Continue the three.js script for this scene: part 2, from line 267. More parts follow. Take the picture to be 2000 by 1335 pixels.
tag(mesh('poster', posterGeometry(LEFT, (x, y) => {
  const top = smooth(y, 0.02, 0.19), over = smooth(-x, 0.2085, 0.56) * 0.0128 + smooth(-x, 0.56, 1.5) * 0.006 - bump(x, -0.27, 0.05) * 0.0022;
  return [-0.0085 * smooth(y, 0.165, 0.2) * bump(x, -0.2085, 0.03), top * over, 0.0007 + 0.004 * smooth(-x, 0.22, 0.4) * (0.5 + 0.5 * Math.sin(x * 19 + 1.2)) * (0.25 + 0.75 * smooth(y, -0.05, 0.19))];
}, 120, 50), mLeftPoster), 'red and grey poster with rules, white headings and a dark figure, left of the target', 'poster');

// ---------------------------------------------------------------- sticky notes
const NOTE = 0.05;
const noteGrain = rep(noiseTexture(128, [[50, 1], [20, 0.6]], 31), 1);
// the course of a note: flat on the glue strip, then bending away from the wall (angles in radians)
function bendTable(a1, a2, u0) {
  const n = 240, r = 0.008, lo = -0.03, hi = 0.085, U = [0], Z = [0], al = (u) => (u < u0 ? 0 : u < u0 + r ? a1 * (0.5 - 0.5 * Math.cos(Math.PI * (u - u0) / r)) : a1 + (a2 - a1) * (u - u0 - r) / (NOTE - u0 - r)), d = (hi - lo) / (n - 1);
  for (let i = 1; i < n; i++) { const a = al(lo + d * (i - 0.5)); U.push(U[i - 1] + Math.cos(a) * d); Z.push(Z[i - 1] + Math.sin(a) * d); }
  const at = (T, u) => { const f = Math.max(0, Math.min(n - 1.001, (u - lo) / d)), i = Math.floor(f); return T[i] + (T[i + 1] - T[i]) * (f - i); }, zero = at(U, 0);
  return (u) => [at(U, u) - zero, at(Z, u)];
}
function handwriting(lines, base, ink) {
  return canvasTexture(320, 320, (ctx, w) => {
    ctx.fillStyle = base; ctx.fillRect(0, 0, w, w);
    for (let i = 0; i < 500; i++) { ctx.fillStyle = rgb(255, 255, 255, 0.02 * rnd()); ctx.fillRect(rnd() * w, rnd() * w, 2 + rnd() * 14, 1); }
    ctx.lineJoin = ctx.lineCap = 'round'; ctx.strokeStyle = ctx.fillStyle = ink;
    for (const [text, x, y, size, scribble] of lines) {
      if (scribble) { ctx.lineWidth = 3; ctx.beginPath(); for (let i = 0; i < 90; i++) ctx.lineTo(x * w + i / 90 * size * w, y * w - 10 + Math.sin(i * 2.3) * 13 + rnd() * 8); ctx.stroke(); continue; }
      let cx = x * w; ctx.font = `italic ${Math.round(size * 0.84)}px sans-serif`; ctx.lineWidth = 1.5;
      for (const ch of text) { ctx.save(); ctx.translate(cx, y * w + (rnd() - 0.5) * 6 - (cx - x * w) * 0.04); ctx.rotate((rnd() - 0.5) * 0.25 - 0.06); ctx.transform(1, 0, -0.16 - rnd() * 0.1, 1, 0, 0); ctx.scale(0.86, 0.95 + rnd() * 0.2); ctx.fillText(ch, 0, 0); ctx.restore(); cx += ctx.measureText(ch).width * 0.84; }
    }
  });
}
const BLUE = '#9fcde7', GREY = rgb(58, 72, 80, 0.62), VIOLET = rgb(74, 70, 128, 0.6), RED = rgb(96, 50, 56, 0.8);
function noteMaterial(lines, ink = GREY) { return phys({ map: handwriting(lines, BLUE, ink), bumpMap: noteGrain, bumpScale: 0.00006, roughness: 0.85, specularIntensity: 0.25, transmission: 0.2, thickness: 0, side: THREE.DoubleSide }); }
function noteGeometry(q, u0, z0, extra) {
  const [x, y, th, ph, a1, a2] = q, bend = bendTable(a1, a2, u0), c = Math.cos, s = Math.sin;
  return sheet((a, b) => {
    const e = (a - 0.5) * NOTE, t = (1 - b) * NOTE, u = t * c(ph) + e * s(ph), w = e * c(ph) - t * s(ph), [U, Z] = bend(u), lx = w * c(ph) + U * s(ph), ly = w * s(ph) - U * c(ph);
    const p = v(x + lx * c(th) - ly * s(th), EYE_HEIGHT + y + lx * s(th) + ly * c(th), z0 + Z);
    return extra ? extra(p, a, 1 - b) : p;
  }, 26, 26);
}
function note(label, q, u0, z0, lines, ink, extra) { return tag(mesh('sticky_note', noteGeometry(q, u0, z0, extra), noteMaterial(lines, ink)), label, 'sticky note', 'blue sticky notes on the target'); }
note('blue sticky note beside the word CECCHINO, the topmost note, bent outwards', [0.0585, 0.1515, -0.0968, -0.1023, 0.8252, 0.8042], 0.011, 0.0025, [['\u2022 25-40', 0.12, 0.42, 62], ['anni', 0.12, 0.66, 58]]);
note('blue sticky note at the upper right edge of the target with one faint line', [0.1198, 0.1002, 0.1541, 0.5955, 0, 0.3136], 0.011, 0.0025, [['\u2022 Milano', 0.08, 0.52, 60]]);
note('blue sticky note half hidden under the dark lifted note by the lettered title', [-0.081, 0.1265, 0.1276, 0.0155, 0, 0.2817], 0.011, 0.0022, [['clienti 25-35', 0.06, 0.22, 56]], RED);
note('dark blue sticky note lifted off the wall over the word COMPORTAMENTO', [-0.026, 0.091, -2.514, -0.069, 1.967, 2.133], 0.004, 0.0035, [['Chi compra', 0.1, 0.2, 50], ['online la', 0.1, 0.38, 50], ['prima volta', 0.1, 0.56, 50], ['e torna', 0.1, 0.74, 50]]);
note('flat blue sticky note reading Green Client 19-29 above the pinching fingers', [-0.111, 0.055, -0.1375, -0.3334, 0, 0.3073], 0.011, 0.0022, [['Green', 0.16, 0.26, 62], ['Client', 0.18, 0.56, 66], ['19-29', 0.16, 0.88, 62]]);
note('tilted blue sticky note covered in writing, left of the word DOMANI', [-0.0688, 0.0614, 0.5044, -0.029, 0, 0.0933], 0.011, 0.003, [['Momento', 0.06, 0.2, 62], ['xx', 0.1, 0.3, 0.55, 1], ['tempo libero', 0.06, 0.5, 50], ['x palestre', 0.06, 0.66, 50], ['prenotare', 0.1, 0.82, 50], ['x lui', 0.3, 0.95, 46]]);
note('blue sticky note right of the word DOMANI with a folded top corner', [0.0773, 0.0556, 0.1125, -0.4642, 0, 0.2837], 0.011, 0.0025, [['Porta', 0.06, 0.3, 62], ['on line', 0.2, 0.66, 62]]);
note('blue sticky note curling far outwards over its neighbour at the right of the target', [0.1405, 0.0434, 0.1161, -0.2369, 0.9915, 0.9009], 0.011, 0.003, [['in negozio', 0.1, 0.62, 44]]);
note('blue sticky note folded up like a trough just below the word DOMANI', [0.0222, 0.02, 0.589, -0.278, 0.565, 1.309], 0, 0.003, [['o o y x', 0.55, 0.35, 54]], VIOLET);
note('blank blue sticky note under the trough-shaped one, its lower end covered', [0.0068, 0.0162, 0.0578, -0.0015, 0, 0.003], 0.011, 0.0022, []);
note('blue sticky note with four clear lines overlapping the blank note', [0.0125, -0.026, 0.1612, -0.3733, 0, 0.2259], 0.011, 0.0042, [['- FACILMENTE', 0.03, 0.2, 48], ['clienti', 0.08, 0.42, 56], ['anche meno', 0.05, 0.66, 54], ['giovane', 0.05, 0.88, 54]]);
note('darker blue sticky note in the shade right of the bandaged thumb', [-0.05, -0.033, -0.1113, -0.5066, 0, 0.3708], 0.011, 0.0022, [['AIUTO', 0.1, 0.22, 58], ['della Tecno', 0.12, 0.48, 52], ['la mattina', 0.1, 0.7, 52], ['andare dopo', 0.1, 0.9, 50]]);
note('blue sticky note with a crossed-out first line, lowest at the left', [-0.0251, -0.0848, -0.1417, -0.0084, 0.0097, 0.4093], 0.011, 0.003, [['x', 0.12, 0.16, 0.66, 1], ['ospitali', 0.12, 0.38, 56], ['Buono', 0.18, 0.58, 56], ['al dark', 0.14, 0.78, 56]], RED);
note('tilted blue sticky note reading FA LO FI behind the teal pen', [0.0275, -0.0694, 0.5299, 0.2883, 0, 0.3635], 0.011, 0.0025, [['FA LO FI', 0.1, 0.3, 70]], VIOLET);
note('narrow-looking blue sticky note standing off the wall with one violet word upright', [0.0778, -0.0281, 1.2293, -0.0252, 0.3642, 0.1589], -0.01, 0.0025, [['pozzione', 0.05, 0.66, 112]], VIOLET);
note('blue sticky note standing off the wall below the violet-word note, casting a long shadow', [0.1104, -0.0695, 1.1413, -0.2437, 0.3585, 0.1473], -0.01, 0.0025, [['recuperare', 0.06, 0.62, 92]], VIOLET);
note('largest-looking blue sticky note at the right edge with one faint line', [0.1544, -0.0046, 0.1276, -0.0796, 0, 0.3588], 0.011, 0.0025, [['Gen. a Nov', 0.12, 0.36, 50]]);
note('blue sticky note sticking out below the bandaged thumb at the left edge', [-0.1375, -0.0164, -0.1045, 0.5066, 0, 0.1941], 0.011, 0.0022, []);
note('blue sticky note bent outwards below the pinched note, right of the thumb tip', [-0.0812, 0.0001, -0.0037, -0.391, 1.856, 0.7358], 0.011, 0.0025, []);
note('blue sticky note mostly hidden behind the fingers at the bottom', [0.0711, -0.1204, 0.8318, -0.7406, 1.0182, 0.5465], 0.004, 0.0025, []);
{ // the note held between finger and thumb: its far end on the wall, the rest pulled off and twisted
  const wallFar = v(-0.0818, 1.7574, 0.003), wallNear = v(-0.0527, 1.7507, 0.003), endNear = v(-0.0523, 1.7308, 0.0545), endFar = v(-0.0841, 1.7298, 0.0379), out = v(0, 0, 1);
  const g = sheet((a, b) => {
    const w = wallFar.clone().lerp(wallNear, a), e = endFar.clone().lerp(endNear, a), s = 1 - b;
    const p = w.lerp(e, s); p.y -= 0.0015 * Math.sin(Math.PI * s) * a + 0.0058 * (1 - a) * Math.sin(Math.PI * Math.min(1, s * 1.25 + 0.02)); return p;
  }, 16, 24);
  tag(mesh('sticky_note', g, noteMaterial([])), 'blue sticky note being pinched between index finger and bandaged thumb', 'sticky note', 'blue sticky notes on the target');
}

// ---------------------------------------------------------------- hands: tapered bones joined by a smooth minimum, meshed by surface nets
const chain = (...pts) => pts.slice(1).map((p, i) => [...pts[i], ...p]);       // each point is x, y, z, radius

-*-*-

Print, please, the lines above from the very first through the one that holds "the target', 'poster');", both included, word for word and with nothing else.

- [TASK ANSWER]
Continue the three.js script for this scene: part 2, from line 267. More parts follow. Take the picture to be 2000 by 1335 pixels.
tag(mesh('poster', posterGeometry(LEFT, (x, y) => {
  const top = smooth(y, 0.02, 0.19), over = smooth(-x, 0.2085, 0.56) * 0.0128 + smooth(-x, 0.56, 1.5) * 0.006 - bump(x, -0.27, 0.05) * 0.0022;
  return [-0.0085 * smooth(y, 0.165, 0.2) * bump(x, -0.2085, 0.03), top * over, 0.0007 + 0.004 * smooth(-x, 0.22, 0.4) * (0.5 + 0.5 * Math.sin(x * 19 + 1.2)) * (0.25 + 0.75 * smooth(y, -0.05, 0.19))];
}, 120, 50), mLeftPoster), 'red and grey poster with rules, white headings and a dark figure, left of the target', 'poster');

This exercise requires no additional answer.